I will agree with Lebrecht that there are an awful lot of remakes out there that don’t live up to their originals. I’ve reviewed at least one such movie over at the Anvil & Sprocket. But I think his example is poorly chosen and his prediction is overly-optimistic. 2004’s The Manchurian Candidate is possibly one of the better remakes in recent memory and successfully updates what was an old-fashioned Cold War scare flick into a film that plays off of modern concerns without taking the obvious track. Viewed side by side, 1962’s and 2004’s Manchurian films stand as skillful suspense films and as a single document of the shift of social concerns in the four decades between their releases. Lebrecht’s view of the movie however gives away his prejudice with his statement that “its dream cast of Frank Sinatra, Laurence Harvey and Janet Leigh was unlikely to be bettered by Jonathan Demme’s 2004 reshoot with Denzel Washington, Liev Schreiber and Meryl Streep.” Lebrecht doubtless knows that there are no good actors in Hollywood any more and that the only thing produced by the modern film industry is tepid pablum ready for consumption by the masses. Give us the good old days, dammit! I want to see Matlock! _Maaat_lock!

Okay. Maybe that last statement was a trifle unfair. But it was fun.

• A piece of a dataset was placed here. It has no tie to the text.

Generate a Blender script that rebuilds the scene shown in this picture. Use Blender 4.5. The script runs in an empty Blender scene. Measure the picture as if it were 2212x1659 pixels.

What Lebrecht has missed in coming late to the field of DVD praise is that Hollywood’s remake machine has exploded since DVD’s became the industry’s weapon of choice. What better way to make people buy the 1962 The Manchurian Candidate on DVD than to have a remake coming out in theatres? If anything, the prevalence of DVD fuels further remakes. Go to a studio, offer them a remake of Willy Wonka and the Chocolate Factory, and the dollar signs dance in their heads as they consider the money-making potential of your movie released to theatres combined with the release of a super-packed special edition of the original on DVD.

And it works on many levels. I own Willy Wonka on DVD and will eventually own Tim Burton’s version, as well. I own the first because it’s a part of my childhood and I bought it as soon as it hit DVD – and I may even invest the money in the new deluxe edition. The remake brought about the release of a new edition of a movie I loved, and tickets were sold to the remake and a DVD sold of the original.

At the same time, a rental of the remake of Rollerball sent me hustling to the store to pick up a copy of the original, hoping to erase the soulless action-packed, leather-clad redo from my mind and remember the solid acting James Caan brought to a movie that could have been another Charlton Heston disaster. I hated the remake and it inspired a desire to get and hold onto the original.

As more and more classic movies are slated for release to DVD, you can expect to see the number of remakes hitting the theatres to grow. It’s just good marketing.

By the way – speaking of remakes, you might want to check out Joss Whedon’s film remake of his own TV series. Serenity (rated a Keeper over at A&S) is the film based on the short-lived TV space western Firefly (also rated a Keeper – me likey the smart sci-fi). The TV series has been available for a good while on DVD, and while Serenity has disappeared from most theatres Universal has just announced that it will be released on DVD on December 20th.